* [INSTRUCTIONS TO FOLLOW]: Copy everything in the data below exactly except the pictures.

──────

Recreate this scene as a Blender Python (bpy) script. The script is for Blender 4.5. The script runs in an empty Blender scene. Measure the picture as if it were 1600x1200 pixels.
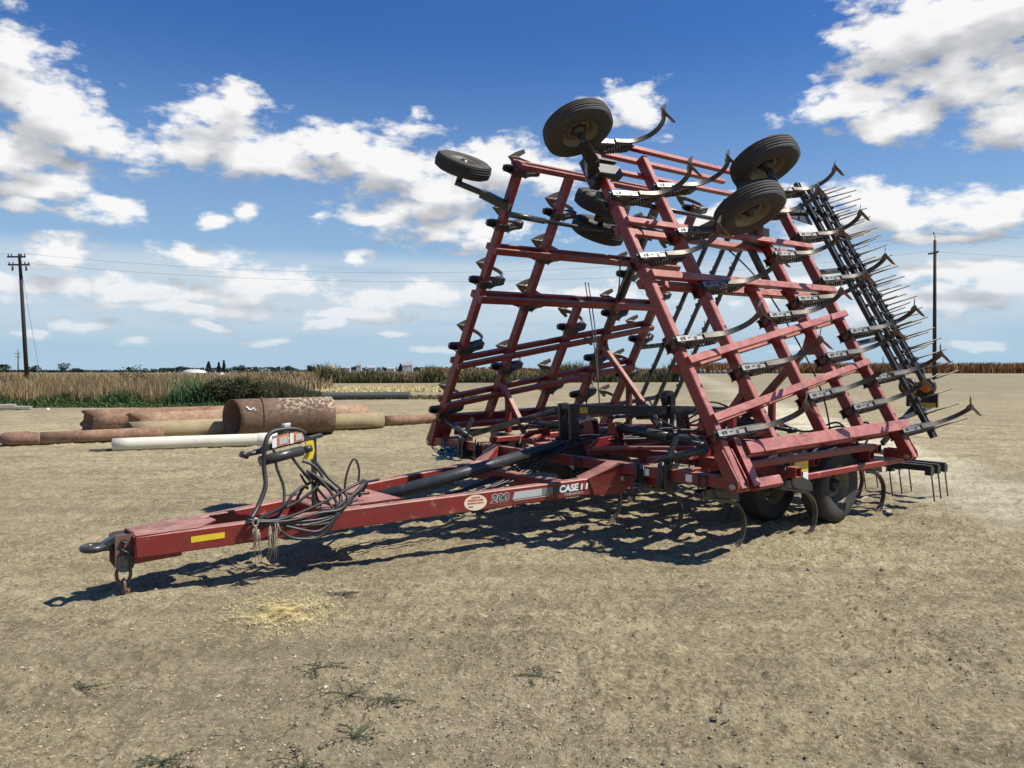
import bpy, math, random
import numpy as np
from mathutils import Vector, Matrix
random.seed(7); RNG = np.random.default_rng(7)
R_ = math.radians
scene = bpy.context.scene
COL = scene.collection

# ------------------------------------------------------------------ camera, world, sun
FPX = 1232.4
cam_d = bpy.data.cameras.new('camera'); cam = bpy.data.objects.new('camera', cam_d); COL.objects.link(cam)
cam_d.sensor_fit = 'HORIZONTAL'; cam_d.sensor_width = 36; cam_d.lens = 36 * FPX / 1600
cam_d.clip_end = 20000; cam_d.clip_start = 0.05
PITCH = math.atan(18 / FPX)
cam.location = (0, 0, 1.6); cam.rotation_euler = (math.pi / 2 - PITCH, 0, 0)
scene.camera = cam

SUN_AZ = 172 - 180      # direction towards the sun, degrees from +X counter-clockwise
SUN_EL = 55
sun_d = bpy.data.lights.new('sun', 'SUN'); sun = bpy.data.objects.new('sun', sun_d); COL.objects.link(sun)
sun_d.energy = 5.0; sun_d.angle = R_(0.5); sun_d.color = (1.0, 0.955, 0.87)
sdir = Vector((math.cos(R_(SUN_AZ)) * math.cos(R_(SUN_EL)), math.sin(R_(SUN_AZ)) * math.cos(R_(SUN_EL)), math.sin(R_(SUN_EL))))
sun.rotation_euler = sdir.to_track_quat('Z', 'Y').to_euler(); sun.location = (20, -5, 30)

scene.view_settings.view_transform = 'Standard'; scene.view_settings.look = 'None'
scene.view_settings.gamma = 1; scene.view_settings.exposure = 0.35
try: scene.view_settings.use_curve_mapping = False
except Exception: pass
scene.cycles.max_bounces = 6; scene.cycles.transparent_max_bounces = 8

def px2ae(u, v):
    x = u - 800; y = FPX; z = 582 - v
    return math.atan2(x, y), math.atan2(z, math.hypot(x, y))

CLOUDS = [  # cx, cy, rx, ry (size on the sky), strength
 (0,95,120,90),(60,170,100,60),(20,240,140,60),(115,270,95,40),(50,290,130,22),(185,222,60,30),(130,215,60,40),
 (345,200,120,50),(420,238,160,42),(530,232,110,46),(300,238,50,26),
 (630,255,120,55),(690,300,95,36),(640,330,90,34),(700,362,140,30),(590,345,60,16),(790,262,95,36),(750,300,70,30),(860,272,70,26),
 (55,315,50,26),(162,326,48,22),(400,332,24,15),(345,342,30,12),(95,395,75,28),(300,394,76,22),(560,405,24,12),
 (997,165,50,36),(925,166,40,16),(960,185,40,20),
 (1430,60,130,90),(1540,100,150,100),(1330,160,100,42),(1580,170,90,50),(1410,180,75,36),(1530,10,170,50),(1600,60,120,120),(1350,200,60,22),
 (1400,330,130,44),(1530,335,140,48),(1290,362,110,36),(1180,330,90,24),(1130,345,60,26),(1590,310,100,34),
 (1540,420,130,26),(1450,430,60,18),(1600,440,90,40),(1440,375,120,14),
 (150,502,46,9),(330,507,36,8),(210,533,30,7),(430,524,40,8),(620,520,32,6),(690,545,36,6),(1530,542,60,9),(1250,540,50,7),(60,520,40,7),(520,505,40,9),
 (250,455,190,26),(420,445,110,20),(625,465,110,22),(110,450,90,22),(330,480,170,14),(0,440,70,26),(560,490,120,10),
 (1450,480,190,26),(1250,455,120,22),(900,470,150,18)]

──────

* [CORRECT ANSWER]:
Recreate this scene as a Blender Python (bpy) script. The script is for Blender 4.5. The script runs in an empty Blender scene. Measure the picture as if it were 1600x1200 pixels.
import bpy, math, random
import numpy as np
from mathutils import Vector, Matrix
random.seed(7); RNG = np.random.default_rng(7)
R_ = math.radians
scene = bpy.context.scene
COL = scene.collection

# ------------------------------------------------------------------ camera, world, sun
FPX = 1232.4
cam_d = bpy.data.cameras.new('camera'); cam = bpy.data.objects.new('camera', cam_d); COL.objects.link(cam)
cam_d.sensor_fit = 'HORIZONTAL'; cam_d.sensor_width = 36; cam_d.lens = 36 * FPX / 1600
cam_d.clip_end = 20000; cam_d.clip_start = 0.05
PITCH = math.atan(18 / FPX)
cam.location = (0, 0, 1.6); cam.rotation_euler = (math.pi / 2 - PITCH, 0, 0)
scene.camera = cam

SUN_AZ = 172 - 180      # direction towards the sun, degrees from +X counter-clockwise
SUN_EL = 55
sun_d = bpy.data.lights.new('sun', 'SUN'); sun = bpy.data.objects.new('sun', sun_d); COL.objects.link(sun)
sun_d.energy = 5.0; sun_d.angle = R_(0.5); sun_d.color = (1.0, 0.955, 0.87)
sdir = Vector((math.cos(R_(SUN_AZ)) * math.cos(R_(SUN_EL)), math.sin(R_(SUN_AZ)) * math.cos(R_(SUN_EL)), math.sin(R_(SUN_EL))))
sun.rotation_euler = sdir.to_track_quat('Z', 'Y').to_euler(); sun.location = (20, -5, 30)

scene.view_settings.view_transform = 'Standard'; scene.view_settings.look = 'None'
scene.view_settings.gamma = 1; scene.view_settings.exposure = 0.35
try: scene.view_settings.use_curve_mapping = False
except Exception: pass
scene.cycles.max_bounces = 6; scene.cycles.transparent_max_bounces = 8

def px2ae(u, v):
    x = u - 800; y = FPX; z = 582 - v
    return math.atan2(x, y), math.atan2(z, math.hypot(x, y))

CLOUDS = [  # cx, cy, rx, ry (size on the sky), strength
 (0,95,120,90),(60,170,100,60),(20,240,140,60),(115,270,95,40),(50,290,130,22),(185,222,60,30),(130,215,60,40),
 (345,200,120,50),(420,238,160,42),(530,232,110,46),(300,238,50,26),
 (630,255,120,55),(690,300,95,36),(640,330,90,34),(700,362,140,30),(590,345,60,16),(790,262,95,36),(750,300,70,30),(860,272,70,26),
 (55,315,50,26),(162,326,48,22),(400,332,24,15),(345,342,30,12),(95,395,75,28),(300,394,76,22),(560,405,24,12),
 (997,165,50,36),(925,166,40,16),(960,185,40,20),
 (1430,60,130,90),(1540,100,150,100),(1330,160,100,42),(1580,170,90,50),(1410,180,75,36),(1530,10,170,50),(1600,60,120,120),(1350,200,60,22),
 (1400,330,130,44),(1530,335,140,48),(1290,362,110,36),(1180,330,90,24),(1130,345,60,26),(1590,310,100,34),
 (1540,420,130,26),(1450,430,60,18),(1600,440,90,40),(1440,375,120,14),
 (150,502,46,9),(330,507,36,8),(210,533,30,7),(430,524,40,8),(620,520,32,6),(690,545,36,6),(1530,542,60,9),(1250,540,50,7),(60,520,40,7),(520,505,40,9),
 (250,455,190,26),(420,445,110,20),(625,465,110,22),(110,450,90,22),(330,480,170,14),(0,440,70,26),(560,490,120,10),
 (1450,480,190,26),(1250,455,120,22),(900,470,150,18)]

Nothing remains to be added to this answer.